Another person who has studied the Little Pinks is Fang Kecheng of the Chinese University of Hong Kong. Despite their hardcore support for communism, he says, their biases mirror those of the Western alt-right: anti-feminist, xenophobic, Islamophobic, racist and ethnically (Han) chauvinistic. Some even voice support for far-right and neo-Nazi figures. They also share the right’s contempt for the liberal, progressive left: their favourite insult of baizuo translates perfectly as “libtard.” Yet their behaviour parallels the hyper-policing of identity politics and “cancel culture” of their left-wing peers in the West. Yu Liang wonders too “if Little Pinks share the fragile psyche of American youth.”
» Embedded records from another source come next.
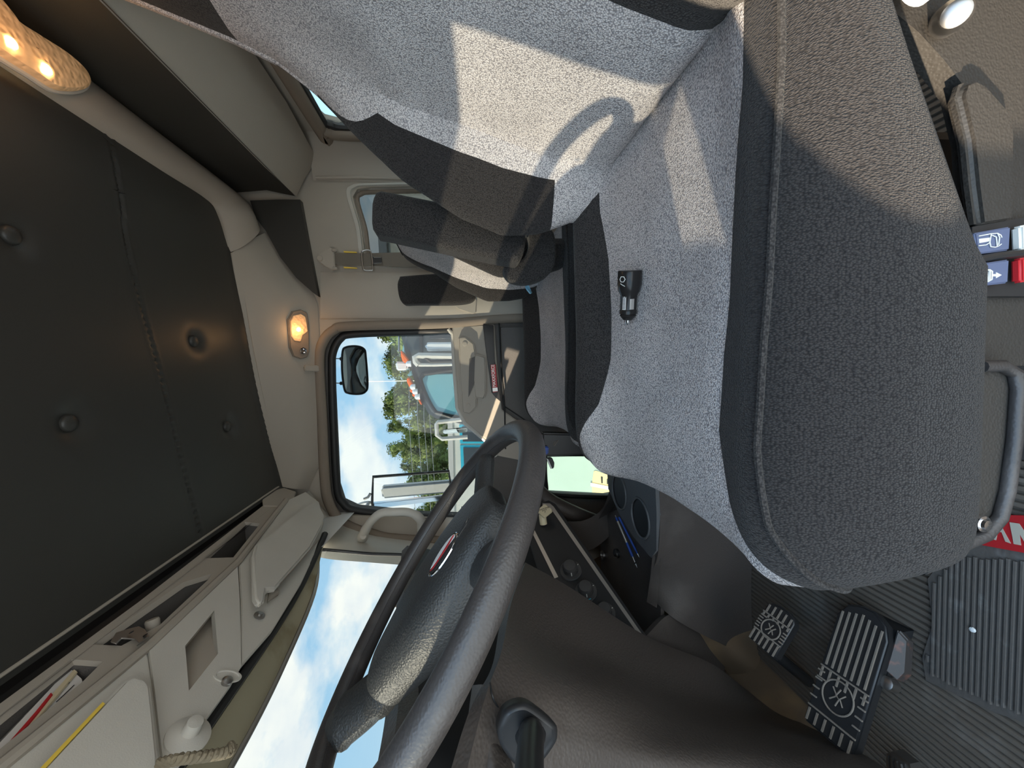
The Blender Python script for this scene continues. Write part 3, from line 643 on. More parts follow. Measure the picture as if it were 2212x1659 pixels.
# ================================================================== STEERING WHEEL
wc = Vector((-.303, .541, 1.354)); th = .943
wn = Vector((math.cos(th), 0, math.sin(th))); wu = Vector((0, 1, 0)); ww = wn.cross(wu)
def wp(u, w, n=0.): return wc+wu*u+ww*w+wn*n
sw = empty('steering_wheel', wc); tag(sw, 'black leather steering wheel with oval emblem in front of the driver seat', 'steering wheel')
RR = .247
tube('rim', [wp(RR*math.cos(a), RR*math.sin(a)) for a in np.linspace(0, 2*math.pi, 96, endpoint=False)], .0166, m_wheel, sw, 20, True)
tube('rim_seam', [wp((RR-.0166)*math.cos(a), (RR-.0166)*math.sin(a), .002) for a in np.linspace(0, 2*math.pi, 96, endpoint=False)], .0012, m_wheel, sw, 5, True)
hubr = []
for w_, a, hgt, lo in ((-.150, .030, .000, -.020), (-.145, .050, .006, -.03), (-.12, .066, .014, -.042), (-.08, .080, .018, -.055), (-.03, .088, .020, -.06), (.02, .086, .020, -.06), (.06, .076, .018, -.06), (.10, .060, .015, -.055), (.13, .050, .012, -.05), (.143, .045, .008, -.045), (.146, .036, -.002, -.035)):
    r = []
    for k in range(40):
        q = 2*math.pi*k/40; c, s = math.cos(q), math.sin(q); e_ = .55
        r.append(wp(a*math.copysign(abs(c)**e_, c), w_, (hgt+lo)/2+(hgt-lo)/2*math.copysign(abs(s)**.8, s)-.004))
    hubr.append(r)
hs = [list(c) for c in zip(*[cr(list(c), 50) for c in zip(*hubr)])]
hub = surf('hub_pad', hs, m_hub, sw, closed=True)
for r in (hs[0], hs[-1]): plate('hub_end', r, [], wn*.001, m_hub, sw)
def spoke(a0, u0, w0, wd=.024):
    e_ = (RR*math.cos(a0), RR*math.sin(a0)); path = [wp(u0, w0, -.03), wp(u0*.6+e_[0]*.4, w0*.6+e_[1]*.4, -.024), wp(u0*.25+e_[0]*.75, w0*.25+e_[1]*.75, -.010), wp(e_[0]*.99, e_[1]*.99, 0)]
    tube('spoke', cr(path, 16), [wd*1.15]*5+[wd]*6+[wd*1.05, wd*.95, wd*.85, wd*.75, wd*.65], m_hub, sw, 14, flat=(wn, .55))
spoke(math.radians(222), -.05, -.07); spoke(math.radians(318), .05, -.07)
spoke(math.radians(90), 0, .12, .040)
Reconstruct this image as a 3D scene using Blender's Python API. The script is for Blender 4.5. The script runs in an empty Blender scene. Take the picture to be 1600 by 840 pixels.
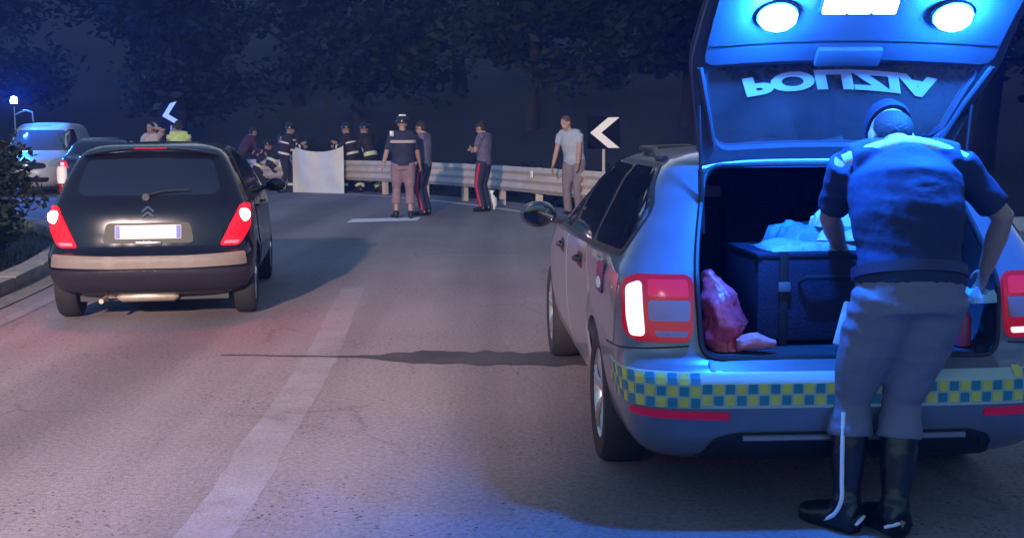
import bpy, bmesh, math, random
import numpy as np
from mathutils import Vector, Matrix, noise

R = math.radians
scene = bpy.context.scene
COL = scene.collection
random.seed(7)

# ------------------------------------------------------------------ camera, world, sun, exposure
FPX, PITCH, CAMH, ROLL = 1900.0, 0.1127, 1.54, -0.0060
cam_d = bpy.data.cameras.new('camera')
cam = bpy.data.objects.new('camera', cam_d)
COL.objects.link(cam)
cam_d.sensor_width = 36.0
cam_d.lens = FPX / 1600.0 * 36.0
cam_d.clip_start = 0.05
cam_d.clip_end = 2000.0
cam.matrix_world = Matrix.Translation((0, 0, CAMH)) @ Matrix.Rotation(math.pi / 2 - PITCH, 4, 'X') @ Matrix.Rotation(ROLL, 4, 'Z')
scene.camera = cam

SUN_EL, SUN_AZ = 3.0, 20.0             # last dusk glow beyond the wooded hill
world = bpy.data.worlds.new('World')
scene.world = world
world.use_nodes = True
wn = world.node_tree
wn.nodes.clear()
w_out = wn.nodes.new('ShaderNodeOutputWorld')
w_bg = wn.nodes.new('ShaderNodeBackground')
w_sky = wn.nodes.new('ShaderNodeTexSky')
w_sky.sky_type = 'NISHITA'
w_sky.sun_disc = False
w_sky.sun_elevation = R(SUN_EL)
w_sky.sun_rotation = R(SUN_AZ)
w_sky.air_density = 1.0
w_sky.dust_density = 2.0
w_sky.ozone_density = 2.5
w_bg.inputs['Strength'].default_value = 0.12
wn.links.new(w_sky.outputs[0], w_bg.inputs['Color'])
wn.links.new(w_bg.outputs[0], w_out.inputs['Surface'])

sun_d = bpy.data.lights.new('sun', 'SUN')
sun_d.energy = 0.06
sun_d.angle = R(6)
sun_d.color = (1.0, 0.74, 0.62)
sun = bpy.data.objects.new('sun', sun_d)
COL.objects.link(sun)
sd = Vector((math.sin(R(SUN_AZ)) * math.cos(R(SUN_EL)), math.cos(R(SUN_AZ)) * math.cos(R(SUN_EL)), math.sin(R(SUN_EL))))
sun.rotation_euler = sd.to_track_quat('Z', 'Y').to_euler()

# unseen warm lamp inferred behind left of the viewer, aimed down the left lane
fl_d = bpy.data.lights.new('unseen_floodlight', 'SPOT')
fl_d.energy = 6500.0
fl_d.color = (1.0, 0.76, 0.66)
fl_d.spot_size = R(37)
fl_d.spot_blend = 0.6
fl_d.shadow_soft_size = 0.22
fl_o = bpy.data.objects.new('unseen_floodlight', fl_d)
COL.objects.link(fl_o)
fl_o.location = (-4.4, -9.0, 6.2)
fl_o.rotation_euler = (R(90 - 16.0), 0, R(-1.0))

scene.view_settings.view_transform = 'Standard'
scene.view_settings.look = 'None'
scene.view_settings.gamma = 1.0
scene.view_settings.use_curve_mapping = False
scene.view_settings.exposure = 2.3
scene.cycles.use_denoising = True
scene.cycles.max_bounces = 5
scene.cycles.diffuse_bounces = 3
scene.cycles.glossy_bounces = 3
scene.cycles.transparent_max_bounces = 6
scene.cycles.caustics_reflective = False
scene.cycles.caustics_refractive = False
scene.cycles.use_adaptive_sampling = True
scene.cycles.adaptive_threshold = 0.025
scene.cycles.sample_clamp_indirect = 6.0
scene.cycles.volume_bounces = 0

# ------------------------------------------------------------------ helpers
def gp(px, py):
    """ground point (flat z=0) met by looking through a pixel of the 1600 x 840 picture"""
    x, y = px - 800.0, py - 420.0
    c, s = math.cos(ROLL), math.sin(ROLL)
    X, Y = x * c + y * s, -x * s + y * c
    d = Vector((X / FPX, math.cos(PITCH) - (Y / FPX) * math.sin(PITCH), -math.sin(PITCH) - (Y / FPX) * math.cos(PITCH)))
    t = -CAMH / d.z
    return (d.x * t, d.y * t)

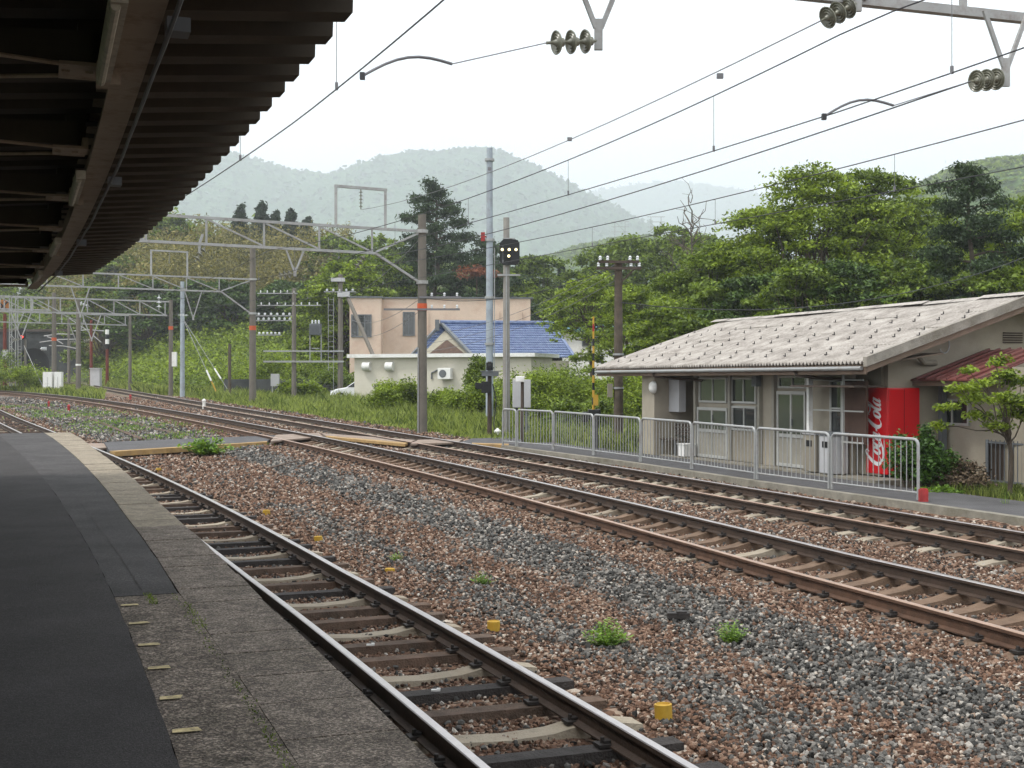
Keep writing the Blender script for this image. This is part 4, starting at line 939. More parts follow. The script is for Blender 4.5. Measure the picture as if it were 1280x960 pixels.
# red signal
x, y = X(30, 112), 112; z0 = gz(x, y); rsg = empty('stop_signal', (x, y, z0), 'round topped signal head showing a lit red light before the tunnel', 'railway signal')
b = MB(); b.tube((x + .05, y + .2, z0 - .2), (x + .05, y + .2, Z(424, y)), .11, .1, 8); b.build('post', M['cpole'], rsg, True)
W_, hh = 9.5 * y / F, 14.5 * y / F; zc = Z(417.5, y); xx = X(28, y); b = MB(); pts = []
for k in range(24):
    a = 2 * math.pi * k / 24; pts.append((xx + W_ / 2 * math.cos(a), y, zc + (hh / 2 - W_ / 2) * (1 if math.sin(a) >= 0 else -1) + W_ / 2 * math.sin(a)))
b.prism(pts, (0, -.08, 0)); hd = b.build('signal_head', M['black'], rsg)
b = MB(); b.lathe((xx, y - .08, Z(421, y)), (0, -1, 0), [(0, .12), (.06, .12), (.07, .10)], 14); b.build('red_lens', LENS_R, hd)
b = MB()
for sx in (-.22, .22): b.tube((x - .42 + sx * .6, y + .1, z0), (x - .42 + sx * .6, y + .1, Z(426, y)), .02, None, 4)
for k in range(14): zz = z0 + .4 + k * .28; b.tube((x - .55, y + .1, zz), (x - .29, y + .1, zz), .014, None, 4)
b.build('ladder', M['galv'], rsg)
b = MB(); b.tube((x, y, Z(432, y)), (X(54, 108), 108, Z(484, 108)), .025, None, 5); b.build('guy_wire', M['galv'], rsg)
# cabinets at the base of the leftmost gantry pole
for i, px in enumerate((60.5, 73.5)):
    y = 107.5; x = X(px, y); z0 = gz(x, y); c_ = empty('white_cabinet', (x, y, z0), ['white lineside cabinet left of the banded pole', 'white lineside cabinet right of the banded pole'][i], 'equipment cabinet', 'white cabinets at the pole foot')
    b = MB(); b.box((x, y, (z0 + Z(465, y)) / 2), (11.5 * y / F if i == 0 else 9 * y / F, .5, Z(465, y) - z0)); b.build('cabinet_body', M['white'], c_, bevel=.02)
    b = MB(); b.box((x, y - .256, z0 + .8), (.02, .012, 1.2)); b.build('door_seam', M['cabd'], c_)
# small posts and stubs
def stub(name, px, py, h_px, r, m, label, cat, z=-.1, cap=None):
    x, y = at(px, py, z); z0 = gz(x, y) - .03; root = empty(name, (x, y, z0), label, cat); hh = h_px * y / F; b = MB(); b.tube((x, y, z0), (x, y, z0 + hh), r, r * .95, 12); b.build('stem', M[m], root, True)
    b = MB(); b.lathe((x, y, z0 + hh), (0, 0, 1), [(0, r * 1.3), (.05, r * 1.3), (.1, r * .6), (.14, r * .2)], 12); b.build('cap', M[cap or m], root, True); return root
stub('marker_post', 255, 513, 12, .09, 'white', 'short white round topped marker post between the two main tracks', 'marker post')
stub('white_stub', 622, 547, 9, .09, 'white', 'little white stub in the grass behind the foot crossing', 'marker stub', 0)
stub('marker_peg', 86, 513, 8, .07, 'redpost', 'rusty red peg in the weeds by the siding, right of its twin', 'marker peg')
stub('marker_peg', 61, 508, 7, .06, 'redpost', 'rusty red peg in the weeds by the siding, left of its twin', 'marker peg')
stub('marker_peg', 163, 500, 5, .08, 'redpost', 'small rusty peg between the main tracks left of the white marker post', 'marker peg')
x, y = at(1154, 626, .08); b = MB(); b.box((x, y, gz(x, y) + .10), (.14, .12, .42)); b.box((x + .012, y, gz(x, y) + .32), (.10, .09, .02)); tag(b.build('red_stub', M['redpost']), 'chipped red block at the near end of the grey railing', 'red block')
def cap_post(px, py, i):
    x, y = at(px, py, -.1); z = gz(x, y); k = [1.0, .9, .6, .75, .8, .8][i]; b = MB(); r_ = .064
    b.lathe((x, y, z - .05), (.04 * (i % 3 - 1), .02, 1), [(0, r_), (.17 * k, r_), (.175 * k, r_ * .8), (.16 * k, r_ * .7)], 14)
    return tag(b.build('yellow_cap', M['ycap'], None, True), ['yellow pipe cap nearest the camera, right of the siding', 'second nearest yellow pipe cap, left of the clump with long leaves', 'yellow pipe cap directly in front of the smallest weed', 'yellow pipe cap a little left of the smallest weed', 'yellow pipe cap second from the foot crossing', 'yellow pipe cap closest to the foot crossing'][i], 'pipe cap', 'yellow pipe caps beside the siding')
for i, (px, py) in enumerate(((830, 884), (617, 776), (487, 705), (398, 668), (333, 637), (198, 584))): cap_post(px, py, i)
b = MB(); x, y = at(848, 773, -.15); b.box((x, y, gz(x, y) + .06), (.22, .09, .06)); b.box((x + .03, y, gz(x, y) + .09), (.1, .07, .03)); tag(b.build('iron_scrap', M['clip']), 'small black iron scrap lying on the ballast between the weeds', 'scrap')
b = MB(); p, q_ = at(335, 583, -.1), at(372, 578, -.1); b.bar((p[0], p[1], gz(*p) + .04), (q_[0], q_[1], gz(*q_) + .05), .07, .05); tag(b.build('loose_batten', M['wood']), 'thin weathered batten lying on ballast near the middle track', 'wooden batten')
def scrap(s, d, z, r_, lab):
    p = L1.p(s, d, z); b = MB(); b.box((p[0], p[1], p[2]), (r_, r_ * .45, .012)); b.box((p[0] + r_ * .3, p[1] + .01, p[2] + .007), (r_ * .4, r_ * .4, .012)); tag(b.build('paper_scrap', M['litter']), lab, 'scrap')
scrap(L1.s_at_y(9.9), -.1, -.14, .07, 'white scrap on the sleepers between the siding rails, nearer one')
scrap(L1.s_at_y(11.6), -.12, -.14, .07, 'white scrap between the siding rails, farther one')

# ------------------------------------------------------------------ grey railing
fp = [(646, 558), (692, 562), (742, 569), (801, 577), (865, 586), (945, 598.6), (1038, 611), (1150, 625)]
FP = [L3.p(L3.s_at_y(at(px, py, .1)[1]), 0, 0) for px, py in fp]
FP = [np.array([*at(px, py, .09), .09 + float(g(at(px, py, .09)[1]))]) for px, py in fp]
FP = [FP[0] + (FP[0] - FP[1]) * .42] + FP
def rail_panel(a, b_, idx):
    d = Vector(b_ - a); ln = d.length; d.normalize(); c = (a + b_) / 2; z = Vector((0, 0, 1)); h = 1.04
    root = empty('railing_panel', a, idx, 'railing panel', 'grey railing panels along the far path'); A = Vector(a) + d * .04; B = Vector(b_) - d * .04; r_ = .1
    pts = [A, A + z * (h - r_)]
    for k in range(1, 5): t_ = k / 4 * math.pi / 2; pts.append(A + z * (h - r_ + r_ * math.sin(t_)) + d * (r_ - r_ * math.cos(t_)))
    for k in range(0, 5): t_ = k / 4 * math.pi / 2; pts.append(B + z * (h - r_ + r_ * math.cos(t_)) - d * (r_ - r_ * math.sin(t_)))
    pts.append(B)
    f = MB(); f.poly(pts, .028, 8); f.build('frame', M['galv'], root, True)
    f = MB(); f.poly([A + z * .12, B + z * .12], .018, 6); f.build('bottom_rail', M['galv'], root, True)
    n = max(2, int(round((ln - .1) / .135)))
    for k in range(1, n):
        q = A.lerp(B, k / n); f = MB(); f.tube(q + z * .12, q + z * (h - .02), .0095, None, 5); f.build('bar', M['galv'], root)
lab = ['short railing panel at the far end against the signal post', 'second railing panel from the far end, before the relay cabinet', 'third railing panel from the far end', 'railing panel in front of the raised barrier and utility pole', 'railing panel in front of the station end wall', 'railing panel in front of the bench alcove', 'railing panel in front of the first station windows', 'railing panel in front of the station door with white roof post', 'nearest railing panel, before the red vending machine']
for i in range(len(FP) - 1): rail_panel(FP[i], FP[i + 1], lab[i if i < 3 else i + 1] if len(FP) - 1 < 9 else lab[i])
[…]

In response to “Fragile,” Chinese official media, on cue and without any sense of irony, have accused Namewee and Kimberley Chen of hurting the feelings of the Chinese people. The authorities have shut down the pair’s Weibo accounts and scrubbed their names and work from the Chinese internet. Namewee, implacable and seemingly delighted, told the BBC that the ban completed the artwork. As Chen sings in an ironic apology video, posted two days after the original went up:

Sorry to have hurt you. Weibo deleted me — whatever.
I can hear a sound — it’s hearts of glass shattering.
It’s okay, I still have IG and FB.
Maybe I shouldn’t be so direct, so super-direct.